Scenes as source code
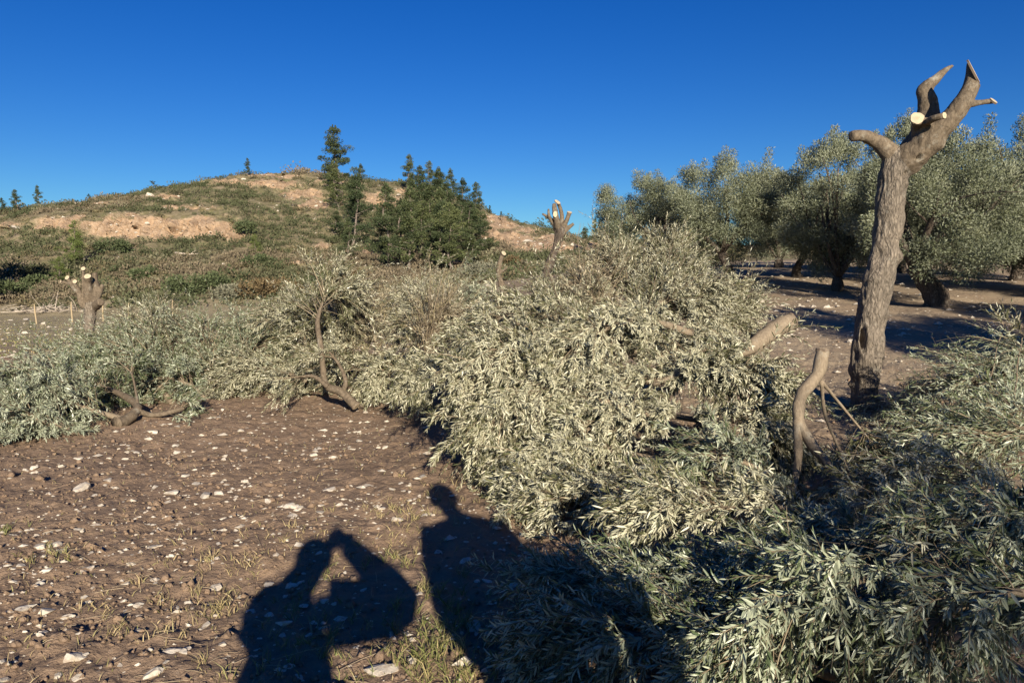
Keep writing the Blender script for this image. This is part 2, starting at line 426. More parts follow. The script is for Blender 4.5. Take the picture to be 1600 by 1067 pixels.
ysh = np.concatenate([np.geomspace(YEND, 150, 330), np.geomspace(150, 2600, 60)[1:]])
ssh = np.concatenate([np.linspace(-5, -.9, 60, endpoint=False), np.linspace(-.9, .9, 760), np.linspace(.9, 5, 60)[1:]])
V, f = grid(ssh, ysh, False)
def hill_masks(V):
    px, py = proj(V)
    n = fbm(V[:, :2] * .22, 4, 31); n2 = fbm(np.stack([V[:, 0] * .5, V[:, 2] * 1.2], 1), 3, 33)
    s = np.full(len(V), -.6)
    def ell(cx, cy, rx, ry, k=1.):
        d = 1 - np.sqrt(((px - cx) / rx) ** 2 + ((py - cy) / ry) ** 2)
        np.maximum(s, k * (d * 1.6 + .45 * n2 + .25 * n), out=s)
    for e in ((110, 350, 70, 15), (200, 357, 120, 23), (310, 356, 85, 21), (350, 360, 40, 18), (255, 350, 150, 14), (470, 303, 45, 12, .9), (490, 318, 25, 12), (600, 316, 44, 17), (430, 288, 60, 8, .7),
              (585, 392, 22, 12, .8), (780, 352, 40, 10, .8), (800, 372, 55, 14), (850, 385, 55, 16), (915, 388, 45, 14), (760, 365, 30, 14, .8), (300, 325, 60, 5, .7), (160, 318, 60, 4, .6), (500, 385, 30, 8, .7),
              (20, 352, 30, 5, .7), (470, 412, 30, 5, .7), (325, 475, 40, 8, .7), (260, 308, 40, 5, .7), (430, 276, 60, 4, .8), (350, 284, 50, 4, .7), (525, 284, 40, 5, .8), (645, 300, 40, 7, .8), (765, 342, 40, 8, .8), (825, 362, 40, 6, .8), (860, 372, 40, 6, .8), (700, 410, 25, 6, .6), (690, 320, 30, 6, .6)):
        ell(*e)
    return np.clip(s, 0, 1) * (V[:, 1] < 165)
soilm = hill_masks(V)
rg = fbm(np.stack([V[:, 0] * 1.1, V[:, 2] * .5], 1), 4, 35, .6)
V[:, 1] += np.minimum(soilm * 3, 1) * rg * 1.5; V[:, 2] += np.minimum(soilm * 3, 1) * .25 * fbm(V[:, :2] * 1.4, 3, 36)
tag(build('hill', V, [f], HILLM, attrs={'soil': soilm}), 'scrub covered hill with a bare orange earth bank', kind='structure')

# ---------------------------------------------------------------- foliage primitives
def leaf_mesh(acc, B, D, Nn, L, W, rnd, rich):
    """leaves: base B, direction D, normal Nn, length L, half width W"""
    n = len(B)
    if n == 0: return
    Sd = norm(np.cross(Nn, D)); Nn = norm(np.cross(D, Sd))
    L = L[:, None]; W = W[:, None]
    if rich:
        drop = (-.12 * L * Nn)
        v = np.stack([B,
                      B + D * L * .3 + Sd * W, B + D * L * .32 - Nn * W * .35 , B + D * L * .3 - Sd * W,
                      B + D * L * .68 + Sd * W * .85 + drop * .45, B + D * L * .7 - Nn * W * .3 + drop * .45, B + D * L * .68 - Sd * W * .85 + drop * .45,
                      B + D * L + drop], 1).reshape(-1, 3)
        o = (np.arange(n) * 8)[:, None]
        tri = np.concatenate([o + np.array(q) for q in ([0, 2, 1], [0, 3, 2], [7, 4, 5], [7, 5, 6])])
        quad = np.concatenate([o + np.array(q) for q in ([1, 2, 5, 4], [2, 3, 6, 5])])
        acc.add(v, tri[:, ::-1], quad[:, ::-1], a=np.repeat(rnd, 8))
    else:
        v = np.stack([B, B + D * L * .45 + Sd * W, B + D * L - Nn * L * .1, B + D * L * .45 - Sd * W], 1).reshape(-1, 3)
        q = (np.arange(n) * 4)[:, None] + np.array([0, 3, 2, 1])
        acc.add(v, q[:, ::-1], a=np.repeat(rnd, 4))

def rand_unit(n, g):
    return norm(g.normal(size=(n, 3)))

def grow(P0, D0, L, K, droop, g, wob=.1):
    """N curved shoots from P0 along D0, bending down by droop"""
    s = np.linspace(0, 1, K)[None, :, None]
    n = len(P0)
    bend = g.normal(size=(n, 1, 3)) * wob
    C = P0[:, None] + L[:, None, None] * (D0[:, None] * s + bend * s ** 2)
    C[:, :, 2] -= (L * droop)[:, None] * s[:, :, 0] ** 2
    return C
def clamp_ground(V, g, lift=.012):
    z = zbase(V[..., 0], V[..., 1]) + lift
    V[..., 2] = np.maximum(V[..., 2], z + .06 * g.random(V.shape[:-1]))
    return V

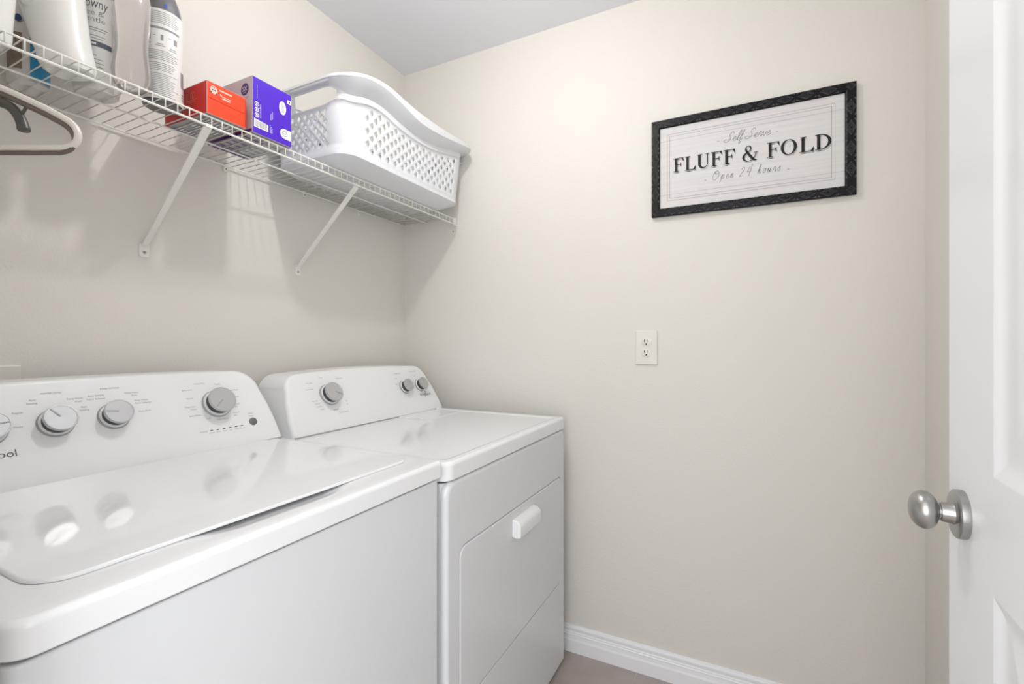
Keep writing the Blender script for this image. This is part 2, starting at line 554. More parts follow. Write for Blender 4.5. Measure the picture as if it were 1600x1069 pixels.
def knob(parent, T, x, s, r, ang_deg, h=0.027, bez=True, name='knob'):
    Tk = lambda p: T((x + p[0], s + p[1], p[2]))
    bm = B()
    lathe(bm, [(0, 0.0), (r*0.90, 0.0), (r*0.90, h*0.78), (0, h*0.78)], Tk, 40)
    k = obj(name, bm, M['knobdark'], parent, smooth=True)
    if bez:
        bm = B()
        lathe(bm, [(0, 0.0003), (r*1.11, 0.0003), (r*1.09, 0.0030), (r*1.03, 0.0045), (0, 0.005)], Tk, 40)
        obj('knob_skirt', bm, M['bezel'], k, smooth=True)
        bm = B()
        lathe(bm, [(r*0.90, 0.005), (r*1.03, 0.0052), (r*1.0, 0.0075), (r*0.90, 0.008)], Tk, 40, cap=False)
        obj('knob_collar', bm, M['console'], k, smooth=True)
    bm = B()
    lathe(bm, [(0, h*0.70), (r*0.97, h*0.72), (r*1.0, h*0.78), (r*1.0, h*0.93), (r*0.965, h), (r*0.90, h*1.0), (r*0.88, h*0.975), (0, h*0.965)], Tk, 48)
    obj('knob_cap', bm, M['silver'], k, smooth=True)
    a = math.radians(ang_deg)
    ca, sa = math.cos(a), math.sin(a)
    bm = B()
    L0, L1, wd = r*0.08, r*0.93, r*0.045
    zt = h*1.0
    pts = [(L0, -wd), (L1, -wd), (L1, wd), (L0, wd)]
    lo_ = [Tk((px*ca - py*sa, px*sa + py*ca, h*0.93)) for px, py in pts]
    hi_ = [Tk((px*ca - py*sa, px*sa + py*ca, zt)) for px, py in pts]
    loft(bm, [lo_, hi_])
    obj('pointer', bm, M['bezel'], k)
    return k

def tick_labels(bm, T, items, size=0.0052):
    for s, x, y, al in items:
        text(bm, s, size, x, y, T, 0.0004, al)

# ------------------------------------------------------------------ washer
WX0, WX1, WYF = -1.555, -0.856, -0.82
washer = thing('washing_machine', 'white top-load washing machine with four silver knobs, left of the dryer', 'washing machine', ((WX0+WX1)/2, -0.45, FZ))
bm = B()
slab(bm, (WX0+0.004, WX1-0.004, WYF+0.006, -0.11), 0.016, 0.03, 0.893, 0.004, seg=3)
obj('cabinet', bm, M['enamel_body'], washer, smooth=True)
for fx in (WX0+0.06, WX1-0.06):
    for fy in (WYF+0.06, -0.17):
        bm = B(); lathe(bm, [(0, FZ), (0.022, FZ), (0.022, 0.02), (0.012, 0.03), (0, 0.03)], lambda p: Vector((fx, fy, 0)) + Vector(p), 16)
        obj('foot', bm, M['gap'], washer, smooth=True)
bm = B()
slab(bm, (WX0+0.012, WX1-0.012, WYF+0.014, -0.12), 0.016, 0.892, 0.899, 0.001, seg=1)
obj('top_seam', bm, M['gap'], washer)
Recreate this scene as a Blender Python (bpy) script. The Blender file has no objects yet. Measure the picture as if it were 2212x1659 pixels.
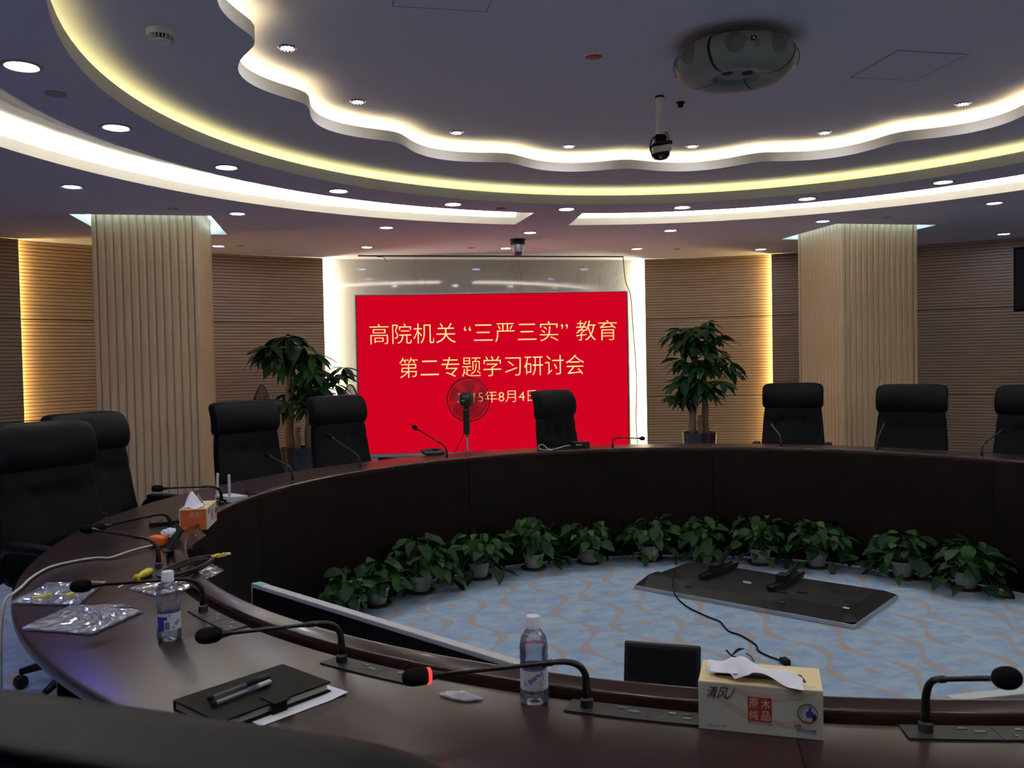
import bpy, bmesh, math, random
from math import sin, cos, pi, radians as rad, degrees, atan2, hypot, sqrt
from mathutils import Vector, Matrix
from mathutils.geometry import tessellate_polygon

S = bpy.context.scene
COL = S.collection

# ------------------------------------------------------------------ camera
# room frame: origin on the floor under the centre of the ring table, +y towards the display
CAM = Vector((-1.69901, -3.60835, 1.42122))
A0 = rad(11.2)
PITCH, ROLL = 0.0278, -0.0197
rt = Vector((cos(A0), -sin(A0), 0)); fy = Vector((sin(A0), cos(A0), 0)); up = Vector((0, 0, 1))
fw = fy * cos(PITCH) - up * sin(PITCH)
u0 = fy * sin(PITCH) + up * cos(PITCH)
R = rt * cos(ROLL) + u0 * sin(ROLL)
U = -rt * sin(ROLL) + u0 * cos(ROLL)
cd = bpy.data.cameras.new('camera')
cam = bpy.data.objects.new('camera', cd); COL.objects.link(cam)
cd.sensor_width = 36.0
cd.lens = 36.0 * 1861.9 / 2212.0
cd.clip_start = 0.05
cam.matrix_world = Matrix(((R.x, U.x, -fw.x, CAM.x), (R.y, U.y, -fw.y, CAM.y), (R.z, U.z, -fw.z, CAM.z), (0, 0, 0, 1)))
cd.dof.use_dof = True
cd.dof.focus_distance = 4.5
cd.dof.aperture_fstop = 12.0
S.camera = cam

# ------------------------------------------------------------------ world / exposure
w = bpy.data.worlds.new('world'); S.world = w; w.use_nodes = True
w.node_tree.nodes['Background'].inputs[0].default_value = (0.35, 0.4, 0.6, 1)
w.node_tree.nodes['Background'].inputs[1].default_value = 0.02
S.view_settings.view_transform = 'Standard'
S.view_settings.look = 'None'
S.view_settings.exposure = 0.33
S.view_settings.gamma = 1.0
S.view_settings.use_curve_mapping = False
S.cycles.max_bounces = 10
S.cycles.transparent_max_bounces = 24
S.cycles.diffuse_bounces = 4
S.cycles.sample_clamp_indirect = 6.0
S.cycles.caustics_reflective = False
S.cycles.caustics_refractive = False

# light strengths (radiance of each lamp)
E_A = 70.00        # white downlights, inner ring
E_B = 42.00        # bluish downlights
E_D = 90.00        # crystal spots of the flower ceiling
E_FLOWER = 17.00
E_RING = 6.50
E_SLOT = 330.0
E_SLOT_FILL = 20.0  # added fill strips, not one of the cove lamps
E_POCKET = 5.50
E_WALLGOLD = 65.00
E_WALLWHITE = 110.00
E_SCREEN = 0.49

# ------------------------------------------------------------------ materials
MATS = {}
def srgb(r, g, b):
    f = lambda c: (c / 255 / 12.92) if c / 255 <= 0.04045 else ((c / 255 + 0.055) / 1.055) ** 2.4
    return (f(r), f(g), f(b), 1)
def mat(name, col=(0.5, 0.5, 0.5, 1), rough=0.5, metal=0.0, emit=None, estr=0.0, coat=0.0, spec=0.5, trans=0.0, ior=1.45, alpha=1.0, bump=None):
    m = bpy.data.materials.new(name); m.use_nodes = True
    nt = m.node_tree; b = nt.nodes['Principled BSDF']
    if len(col) == 3: col = (*col, 1)
    b.inputs['Base Color'].default_value = col
    b.inputs['Roughness'].default_value = rough
    b.inputs['Metallic'].default_value = metal
    b.inputs['IOR'].default_value = ior
    b.inputs['Specular IOR Level'].default_value = spec
    b.inputs['Coat Weight'].default_value = coat
    b.inputs['Coat Roughness'].default_value = 0.08
    b.inputs['Transmission Weight'].default_value = trans
    b.inputs['Alpha'].default_value = alpha
    if emit:
        b.inputs['Emission Color'].default_value = (*emit[:3], 1)
        b.inputs['Emission Strength'].default_value = estr
    if bump:
        sc, st, dist = bump
        tc = nt.nodes.new('ShaderNodeTexCoord'); n = nt.nodes.new('ShaderNodeTexNoise'); bp = nt.nodes.new('ShaderNodeBump')
        n.inputs['Scale'].default_value = sc; n.inputs['Detail'].default_value = 3
        bp.inputs['Strength'].default_value = st; bp.inputs['Distance'].default_value = dist
        nt.links.new(tc.outputs['Object'], n.inputs['Vector']); nt.links.new(n.outputs['Fac'], bp.inputs['Height'])
        nt.links.new(bp.outputs['Normal'], b.inputs['Normal'])
    MATS[name] = m
    return m

class NT:
    """tiny node helper"""
    def __init__(s, m): s.m = m; s.t = m.node_tree; s.b = s.t.nodes['Principled BSDF']
    def n(s, kind, **kw):
        x = s.t.nodes.new(kind)
        for k, v in kw.items(): setattr(x, k, v)
        return x
    def l(s, a, b): s.t.links.new(a, b)
    def math(s, op, a, b=None, c=None):
        x = s.n('ShaderNodeMath', operation=op)
        for i, v in enumerate((a, b, c)):
            if v is None: continue
            if isinstance(v, (int, float)): x.inputs[i].default_value = v
            else: s.l(v, x.inputs[i])
        return x.outputs[0]
    def mix(s, f, a, b):
        x = s.n('ShaderNodeMix', data_type='RGBA')
        if isinstance(f, (int, float)): x.inputs[0].default_value = f
        else: s.l(f, x.inputs[0])
        for i, v in ((6, a), (7, b)):
            if isinstance(v, tuple): x.inputs[i].default_value = v if len(v) == 4 else (*v, 1)
            else: s.l(v, x.inputs[i])
        return x.outputs[2]
    def noise(s, vec, scale, detail=4, rough=0.5, dist=0.0):
        x = s.n('ShaderNodeTexNoise'); x.inputs['Scale'].default_value = scale; x.inputs['Detail'].default_value = detail
        x.inputs['Roughness'].default_value = rough; x.inputs['Distortion'].default_value = dist
        s.l(vec, x.inputs['Vector']); return x.outputs['Fac']
    def ramp(s, f, lo, hi):
        x = s.n('ShaderNodeMapRange'); x.interpolation_type = 'SMOOTHSTEP'
        s.l(f, x.inputs[0]); x.inputs[1].default_value = lo; x.inputs[2].default_value = hi
        return x.outputs[0]
    def obj(s, scale=None):
        tc = s.n('ShaderNodeTexCoord')
        if scale is None: return tc.outputs['Object']
        mp = s.n('ShaderNodeMapping'); mp.inputs['Scale'].default_value = scale
        s.l(tc.outputs['Object'], mp.inputs['Vector']); return mp.outputs['Vector']

def clear(name, tint, rough, milk, milkf, refl):
    """thin clear plastic: see-through, with real reflections and a little milkiness"""
    m = bpy.data.materials.new(name); m.use_nodes = True; nt = m.node_tree; nt.nodes.clear()
    out = nt.nodes.new('ShaderNodeOutputMaterial'); tr = nt.nodes.new('ShaderNodeBsdfTransparent'); gl = nt.nodes.new('ShaderNodeBsdfGlossy'); df = nt.nodes.new('ShaderNodeBsdfDiffuse')
    tr.inputs[0].default_value = (*tint, 1); gl.inputs['Roughness'].default_value = rough; df.inputs[0].default_value = (*milk, 1)
    lw = nt.nodes.new('ShaderNodeLayerWeight'); lw.inputs[0].default_value = 0.35
    mr = nt.nodes.new('ShaderNodeMapRange'); mr.inputs[3].default_value = refl; mr.inputs[4].default_value = 0.75
    m1 = nt.nodes.new('ShaderNodeMixShader'); m2 = nt.nodes.new('ShaderNodeMixShader'); m1.inputs[0].default_value = milkf
    nt.links.new(tr.outputs[0], m1.inputs[1]); nt.links.new(df.outputs[0], m1.inputs[2])
    nt.links.new(lw.outputs['Fresnel'], mr.inputs[0]); nt.links.new(mr.outputs[0], m2.inputs[0])
    nt.links.new(m1.outputs[0], m2.inputs[1]); nt.links.new(gl.outputs[0], m2.inputs[2]); nt.links.new(m2.outputs[0], out.inputs[0])
    MATS[name] = m
mat('ceiling_paint', (0.66, 0.64, 0.76), 0.85)
mat('cove_paint', (0.80, 0.80, 0.78), 0.8)
mat('groove_felt', (0.05, 0.032, 0.022), 0.95, spec=0.0)
mat('dark_inside', (0.02, 0.02, 0.02), 0.8)
mat('black_plastic', (0.007, 0.007, 0.008), 0.45, spec=0.3)
mat('matt_black', (0.006, 0.006, 0.007), 0.9, spec=0.2)
mat('black_foam', (0.004, 0.004, 0.005), 1.0, spec=0.05)
mat('gloss_black', (0.006, 0.006, 0.008), 0.12)
mat('white_plastic', (0.72, 0.74, 0.78), 0.35)
mat('lamp_trim', (0.42, 0.36, 0.33), 0.5, 0.2)
mat('button_grey', (0.14, 0.15, 0.15), 0.4)
mat('joint_grey', (0.16, 0.15, 0.18), 0.9)
mat('disc_grey', (0.42, 0.38, 0.42), 0.7)
mat('speaker_body', (0.20, 0.225, 0.24), 0.45, spec=0.3)
mat('chrome', (0.75, 0.75, 0.78), 0.15, 1.0)
mat('silver', (0.42, 0.47, 0.50), 0.35, 0.5)
mat('pale_silver', (0.50, 0.55, 0.55), 0.4, 0.2)
mat('grey_metal', (0.022, 0.025, 0.025), 0.5, 0.1, spec=0.3)
mat('leather', (0.0030, 0.0038, 0.0058), 0.5, spec=0.06, bump=(180, 0.15, 0.002))
mat('leaf_green', (0.016, 0.056, 0.014), 0.5, spec=0.12)
mat('leaf_deep', (0.008, 0.030, 0.011), 0.5, spec=0.12)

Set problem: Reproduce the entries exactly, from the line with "Recreate this scene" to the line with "S.cycles.caustics_refractive = False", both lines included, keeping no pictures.

Exercise result:
Recreate this scene as a Blender Python (bpy) script. The Blender file has no objects yet. Measure the picture as if it were 2212x1659 pixels.
import bpy, bmesh, math, random
from math import sin, cos, pi, radians as rad, degrees, atan2, hypot, sqrt
from mathutils import Vector, Matrix
from mathutils.geometry import tessellate_polygon

S = bpy.context.scene
COL = S.collection

# ------------------------------------------------------------------ camera
# room frame: origin on the floor under the centre of the ring table, +y towards the display
CAM = Vector((-1.69901, -3.60835, 1.42122))
A0 = rad(11.2)
PITCH, ROLL = 0.0278, -0.0197
rt = Vector((cos(A0), -sin(A0), 0)); fy = Vector((sin(A0), cos(A0), 0)); up = Vector((0, 0, 1))
fw = fy * cos(PITCH) - up * sin(PITCH)
u0 = fy * sin(PITCH) + up * cos(PITCH)
R = rt * cos(ROLL) + u0 * sin(ROLL)
U = -rt * sin(ROLL) + u0 * cos(ROLL)
cd = bpy.data.cameras.new('camera')
cam = bpy.data.objects.new('camera', cd); COL.objects.link(cam)
cd.sensor_width = 36.0
cd.lens = 36.0 * 1861.9 / 2212.0
cd.clip_start = 0.05
cam.matrix_world = Matrix(((R.x, U.x, -fw.x, CAM.x), (R.y, U.y, -fw.y, CAM.y), (R.z, U.z, -fw.z, CAM.z), (0, 0, 0, 1)))
cd.dof.use_dof = True
cd.dof.focus_distance = 4.5
cd.dof.aperture_fstop = 12.0
S.camera = cam

# ------------------------------------------------------------------ world / exposure
w = bpy.data.worlds.new('world'); S.world = w; w.use_nodes = True
w.node_tree.nodes['Background'].inputs[0].default_value = (0.35, 0.4, 0.6, 1)
w.node_tree.nodes['Background'].inputs[1].default_value = 0.02
S.view_settings.view_transform = 'Standard'
S.view_settings.look = 'None'
S.view_settings.exposure = 0.33
S.view_settings.gamma = 1.0
S.view_settings.use_curve_mapping = False
S.cycles.max_bounces = 10
S.cycles.transparent_max_bounces = 24
S.cycles.diffuse_bounces = 4
S.cycles.sample_clamp_indirect = 6.0
S.cycles.caustics_reflective = False
S.cycles.caustics_refractive = False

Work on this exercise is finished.